Il m’a scotché tous les soirs d’une façon différente, et c’est ça qui est incroyable avec lui. Il arrive a toujours surprendre. Ca force à se reconsidérer
en permanence, à se remettre en question. Ca été une très très bonne école. On ne s’habitue à rien et on reconsidère tout à chaque fois. Tout ce qui est ancré doit être reconsidéré, et c’est ce que j’essaie d’entretenir en moi dorénavant.
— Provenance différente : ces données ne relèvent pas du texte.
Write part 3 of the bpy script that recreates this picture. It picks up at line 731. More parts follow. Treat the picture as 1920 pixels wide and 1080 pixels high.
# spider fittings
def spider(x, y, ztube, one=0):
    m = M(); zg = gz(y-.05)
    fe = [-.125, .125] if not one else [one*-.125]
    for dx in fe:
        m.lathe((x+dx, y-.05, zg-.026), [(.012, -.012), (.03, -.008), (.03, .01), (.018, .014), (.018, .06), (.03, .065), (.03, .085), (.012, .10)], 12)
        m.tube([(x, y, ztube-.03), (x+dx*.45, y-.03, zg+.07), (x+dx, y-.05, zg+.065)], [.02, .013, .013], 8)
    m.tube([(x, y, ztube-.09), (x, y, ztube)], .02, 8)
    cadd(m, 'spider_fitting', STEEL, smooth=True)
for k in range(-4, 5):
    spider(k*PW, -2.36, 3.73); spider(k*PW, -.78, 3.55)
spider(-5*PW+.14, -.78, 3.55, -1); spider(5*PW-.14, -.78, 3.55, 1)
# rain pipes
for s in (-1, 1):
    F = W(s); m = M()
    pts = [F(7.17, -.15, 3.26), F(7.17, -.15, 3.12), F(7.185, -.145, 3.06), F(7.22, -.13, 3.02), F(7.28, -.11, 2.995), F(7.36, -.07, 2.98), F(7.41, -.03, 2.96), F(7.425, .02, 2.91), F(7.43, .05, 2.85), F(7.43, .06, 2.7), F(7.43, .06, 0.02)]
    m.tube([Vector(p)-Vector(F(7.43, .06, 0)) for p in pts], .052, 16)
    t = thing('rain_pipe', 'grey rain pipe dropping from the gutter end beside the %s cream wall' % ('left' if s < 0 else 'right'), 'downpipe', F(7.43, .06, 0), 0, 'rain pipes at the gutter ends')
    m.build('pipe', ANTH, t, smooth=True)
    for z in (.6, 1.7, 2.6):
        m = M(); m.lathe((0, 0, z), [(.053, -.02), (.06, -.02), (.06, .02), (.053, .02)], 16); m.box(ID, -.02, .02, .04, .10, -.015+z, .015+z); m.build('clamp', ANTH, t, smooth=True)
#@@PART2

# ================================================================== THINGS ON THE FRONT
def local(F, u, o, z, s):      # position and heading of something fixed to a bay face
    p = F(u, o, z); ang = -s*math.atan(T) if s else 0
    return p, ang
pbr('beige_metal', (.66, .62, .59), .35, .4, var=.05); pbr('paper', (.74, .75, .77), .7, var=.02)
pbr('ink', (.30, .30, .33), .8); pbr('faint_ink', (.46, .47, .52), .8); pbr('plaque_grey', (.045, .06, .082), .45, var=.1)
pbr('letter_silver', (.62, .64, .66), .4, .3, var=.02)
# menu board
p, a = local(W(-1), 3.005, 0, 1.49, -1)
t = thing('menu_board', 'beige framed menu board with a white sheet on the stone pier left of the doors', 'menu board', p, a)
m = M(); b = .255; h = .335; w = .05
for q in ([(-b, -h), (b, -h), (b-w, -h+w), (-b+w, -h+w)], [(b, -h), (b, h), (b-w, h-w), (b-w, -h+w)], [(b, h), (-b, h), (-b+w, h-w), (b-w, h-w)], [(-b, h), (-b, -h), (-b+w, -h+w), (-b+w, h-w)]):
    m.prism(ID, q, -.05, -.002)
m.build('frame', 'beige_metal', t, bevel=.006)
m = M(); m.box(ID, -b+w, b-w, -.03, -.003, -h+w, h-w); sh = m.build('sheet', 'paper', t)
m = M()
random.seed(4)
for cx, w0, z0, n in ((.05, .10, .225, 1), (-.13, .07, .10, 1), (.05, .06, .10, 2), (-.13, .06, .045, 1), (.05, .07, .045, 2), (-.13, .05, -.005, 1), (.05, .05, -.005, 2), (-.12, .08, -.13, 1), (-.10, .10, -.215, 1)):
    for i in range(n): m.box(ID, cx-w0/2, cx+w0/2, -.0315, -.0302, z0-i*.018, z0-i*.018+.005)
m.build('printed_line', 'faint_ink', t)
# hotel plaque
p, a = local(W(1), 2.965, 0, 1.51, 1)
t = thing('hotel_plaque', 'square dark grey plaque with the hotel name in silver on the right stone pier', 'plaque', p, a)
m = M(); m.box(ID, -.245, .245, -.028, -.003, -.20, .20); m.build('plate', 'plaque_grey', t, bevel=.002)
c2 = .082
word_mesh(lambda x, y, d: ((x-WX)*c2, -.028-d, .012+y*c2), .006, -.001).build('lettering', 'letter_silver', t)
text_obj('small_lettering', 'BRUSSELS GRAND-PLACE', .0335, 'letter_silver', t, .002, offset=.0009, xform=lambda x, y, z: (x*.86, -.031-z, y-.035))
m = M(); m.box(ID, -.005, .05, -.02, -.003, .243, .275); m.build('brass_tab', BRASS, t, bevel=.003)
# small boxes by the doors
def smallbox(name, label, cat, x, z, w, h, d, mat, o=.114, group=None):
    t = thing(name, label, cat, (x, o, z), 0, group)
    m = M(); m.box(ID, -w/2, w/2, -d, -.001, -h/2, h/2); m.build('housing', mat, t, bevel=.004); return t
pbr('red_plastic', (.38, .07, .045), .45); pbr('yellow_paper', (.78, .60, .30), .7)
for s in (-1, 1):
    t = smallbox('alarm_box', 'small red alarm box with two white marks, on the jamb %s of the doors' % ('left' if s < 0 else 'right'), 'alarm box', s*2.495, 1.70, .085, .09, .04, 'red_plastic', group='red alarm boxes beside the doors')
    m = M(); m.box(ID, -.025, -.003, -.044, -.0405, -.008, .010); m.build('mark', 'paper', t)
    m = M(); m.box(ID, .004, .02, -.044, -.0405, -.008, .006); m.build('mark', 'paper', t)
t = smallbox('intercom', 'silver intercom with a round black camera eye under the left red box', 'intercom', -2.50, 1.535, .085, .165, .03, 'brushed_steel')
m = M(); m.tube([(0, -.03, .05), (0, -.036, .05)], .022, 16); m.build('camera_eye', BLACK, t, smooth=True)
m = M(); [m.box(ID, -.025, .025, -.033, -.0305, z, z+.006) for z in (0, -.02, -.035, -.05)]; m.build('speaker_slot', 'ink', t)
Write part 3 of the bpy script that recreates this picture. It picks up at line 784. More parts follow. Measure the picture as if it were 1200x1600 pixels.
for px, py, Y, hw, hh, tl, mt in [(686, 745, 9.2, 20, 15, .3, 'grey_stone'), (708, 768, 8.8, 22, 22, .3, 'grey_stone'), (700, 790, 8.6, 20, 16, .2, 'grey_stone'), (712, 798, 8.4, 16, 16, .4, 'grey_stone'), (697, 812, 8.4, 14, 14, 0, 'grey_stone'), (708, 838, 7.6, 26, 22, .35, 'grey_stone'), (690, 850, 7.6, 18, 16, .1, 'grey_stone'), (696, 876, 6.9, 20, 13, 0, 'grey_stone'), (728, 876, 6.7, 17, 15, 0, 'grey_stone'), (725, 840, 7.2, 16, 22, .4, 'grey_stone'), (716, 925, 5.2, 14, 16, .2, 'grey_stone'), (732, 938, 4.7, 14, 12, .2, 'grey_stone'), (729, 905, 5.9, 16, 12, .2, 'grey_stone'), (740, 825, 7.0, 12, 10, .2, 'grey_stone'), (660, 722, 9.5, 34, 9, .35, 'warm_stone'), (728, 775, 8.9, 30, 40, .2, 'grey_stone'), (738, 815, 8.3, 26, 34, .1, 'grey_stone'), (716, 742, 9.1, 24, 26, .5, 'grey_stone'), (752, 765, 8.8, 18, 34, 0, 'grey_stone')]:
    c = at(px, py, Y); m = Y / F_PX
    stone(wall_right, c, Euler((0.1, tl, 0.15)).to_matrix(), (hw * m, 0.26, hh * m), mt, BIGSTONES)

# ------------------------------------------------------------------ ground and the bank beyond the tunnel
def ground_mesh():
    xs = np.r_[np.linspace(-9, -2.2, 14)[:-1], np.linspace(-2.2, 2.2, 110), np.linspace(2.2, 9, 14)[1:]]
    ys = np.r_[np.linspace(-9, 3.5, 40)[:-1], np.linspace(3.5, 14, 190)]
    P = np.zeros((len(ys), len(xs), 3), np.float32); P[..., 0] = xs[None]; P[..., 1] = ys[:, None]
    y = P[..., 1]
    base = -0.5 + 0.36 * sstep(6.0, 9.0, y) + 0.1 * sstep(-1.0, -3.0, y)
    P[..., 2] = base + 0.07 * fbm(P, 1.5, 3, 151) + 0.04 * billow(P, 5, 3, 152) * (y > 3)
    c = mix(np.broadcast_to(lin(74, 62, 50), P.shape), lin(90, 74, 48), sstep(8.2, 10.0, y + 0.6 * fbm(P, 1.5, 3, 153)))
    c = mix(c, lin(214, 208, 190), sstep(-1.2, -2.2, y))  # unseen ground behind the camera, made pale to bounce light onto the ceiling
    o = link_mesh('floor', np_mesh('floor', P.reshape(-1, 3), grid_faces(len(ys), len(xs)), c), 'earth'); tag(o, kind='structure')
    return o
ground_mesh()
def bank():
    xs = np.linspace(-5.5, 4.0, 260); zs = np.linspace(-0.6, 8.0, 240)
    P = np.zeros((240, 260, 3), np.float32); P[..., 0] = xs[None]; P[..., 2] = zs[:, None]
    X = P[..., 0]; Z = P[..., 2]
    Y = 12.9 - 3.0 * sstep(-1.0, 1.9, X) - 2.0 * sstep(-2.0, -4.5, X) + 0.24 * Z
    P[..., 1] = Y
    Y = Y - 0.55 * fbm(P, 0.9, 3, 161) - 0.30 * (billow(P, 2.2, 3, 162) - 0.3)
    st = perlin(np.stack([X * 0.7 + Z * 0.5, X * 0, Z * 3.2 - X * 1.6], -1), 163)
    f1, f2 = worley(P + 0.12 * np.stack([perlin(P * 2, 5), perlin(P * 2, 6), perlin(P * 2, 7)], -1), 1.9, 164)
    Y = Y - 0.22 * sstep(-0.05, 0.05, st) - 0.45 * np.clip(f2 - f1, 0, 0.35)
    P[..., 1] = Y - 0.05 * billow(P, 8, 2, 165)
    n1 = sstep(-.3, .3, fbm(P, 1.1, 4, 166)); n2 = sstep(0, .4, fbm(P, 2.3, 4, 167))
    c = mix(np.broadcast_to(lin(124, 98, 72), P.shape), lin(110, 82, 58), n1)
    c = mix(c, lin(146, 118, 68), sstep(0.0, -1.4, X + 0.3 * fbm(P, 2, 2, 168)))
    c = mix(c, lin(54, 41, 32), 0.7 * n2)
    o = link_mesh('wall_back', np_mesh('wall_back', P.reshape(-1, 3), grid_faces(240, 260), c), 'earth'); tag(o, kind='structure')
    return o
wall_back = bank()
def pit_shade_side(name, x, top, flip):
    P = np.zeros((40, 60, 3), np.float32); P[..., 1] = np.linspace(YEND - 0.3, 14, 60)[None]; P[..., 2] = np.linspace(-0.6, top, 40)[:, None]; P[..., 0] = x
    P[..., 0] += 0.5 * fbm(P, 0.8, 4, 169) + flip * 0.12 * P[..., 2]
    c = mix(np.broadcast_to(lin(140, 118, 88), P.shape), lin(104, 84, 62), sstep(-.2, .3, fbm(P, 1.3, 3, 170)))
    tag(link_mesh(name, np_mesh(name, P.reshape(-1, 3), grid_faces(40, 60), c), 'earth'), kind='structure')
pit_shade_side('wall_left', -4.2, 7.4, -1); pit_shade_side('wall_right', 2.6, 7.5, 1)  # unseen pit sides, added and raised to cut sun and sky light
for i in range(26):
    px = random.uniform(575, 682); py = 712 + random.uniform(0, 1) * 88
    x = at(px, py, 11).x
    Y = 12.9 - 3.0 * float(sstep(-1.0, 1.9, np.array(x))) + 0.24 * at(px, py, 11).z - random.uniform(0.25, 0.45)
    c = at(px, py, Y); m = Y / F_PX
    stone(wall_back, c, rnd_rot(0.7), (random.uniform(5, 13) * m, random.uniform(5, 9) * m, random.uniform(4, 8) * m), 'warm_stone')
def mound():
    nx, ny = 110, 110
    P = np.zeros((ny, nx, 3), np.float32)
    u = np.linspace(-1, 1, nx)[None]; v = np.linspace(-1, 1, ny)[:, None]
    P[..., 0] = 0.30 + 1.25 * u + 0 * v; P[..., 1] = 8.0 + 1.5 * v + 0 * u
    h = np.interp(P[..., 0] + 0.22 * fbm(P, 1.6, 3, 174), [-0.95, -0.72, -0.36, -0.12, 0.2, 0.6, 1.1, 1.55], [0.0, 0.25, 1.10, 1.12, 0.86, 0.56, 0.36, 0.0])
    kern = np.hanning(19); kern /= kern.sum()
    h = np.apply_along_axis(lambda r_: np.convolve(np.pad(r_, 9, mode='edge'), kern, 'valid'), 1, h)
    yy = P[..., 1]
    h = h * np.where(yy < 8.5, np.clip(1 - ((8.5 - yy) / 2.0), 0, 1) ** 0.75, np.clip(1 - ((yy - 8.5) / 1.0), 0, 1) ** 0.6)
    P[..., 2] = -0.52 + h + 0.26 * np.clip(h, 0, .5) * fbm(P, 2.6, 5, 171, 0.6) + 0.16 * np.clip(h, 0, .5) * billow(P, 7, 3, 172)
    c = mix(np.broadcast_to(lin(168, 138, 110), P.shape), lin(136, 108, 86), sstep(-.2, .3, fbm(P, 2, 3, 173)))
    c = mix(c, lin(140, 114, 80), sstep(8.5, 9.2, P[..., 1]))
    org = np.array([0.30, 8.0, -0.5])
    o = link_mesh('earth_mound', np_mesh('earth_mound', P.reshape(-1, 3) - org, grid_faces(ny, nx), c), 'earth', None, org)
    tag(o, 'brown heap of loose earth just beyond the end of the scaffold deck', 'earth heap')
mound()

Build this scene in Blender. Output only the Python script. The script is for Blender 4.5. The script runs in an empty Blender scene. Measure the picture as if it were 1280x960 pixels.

Parle-nous de ton album Reed My Lips, dont tu proposes les works-in- progress sur www.fredyonnet.com.
Dans le même esprit de changer ce qui existe et de profiter d’un problème pour en faire une opportunité, je me suis retrouvé dans une période où
j’ai commencé à travailler sur des morceaux. Plus je rencontrais de monde, et plus j’avais envie de les incorporer dans mon projet et du coup, le projet a pris du retard. Je me suis dit qu’il fallait profiter de cette opportunité pour partager la musique telle qu’elle est aujourd’hui et tenir compte des retours pour créer une sorte de « CD réalité » où l’on pourrait écouter et comparer les versions 1, 2 ou 3 d’un morceau et faire des suggestions d’invités, monter la basse, baisser la basse, ajouter des cuivres.
Ca peut donner quelque chose de très intéressant et qui n’a jamais été fait, et c’était ma motivation première.

Quelle sera la couleur musicale de Reed My Lips? Entre le jazz et le hip-hop. Un producteur de hip-hop de Brooklyn m’a envoyé des beats que nous avons rejoué avec mon groupe, et on traite ces morceaux comme des morceaux de jazz en prenant compte de l’essence hip-hop. L’album mélangera les influences nu-soul et hip américaines et une approche européenne avec des musiciens de France et des Etats- Unis. Il y aura aussi trois morceaux chantés, dont un par une artiste noire- américaine.

Qui sont les musiciens qui vont t’accompagner sur cet album? J’ai eu la confirmation de la participation d’artistes avec qui j’ai eu l’occasion de travailler, mais chut (rires)!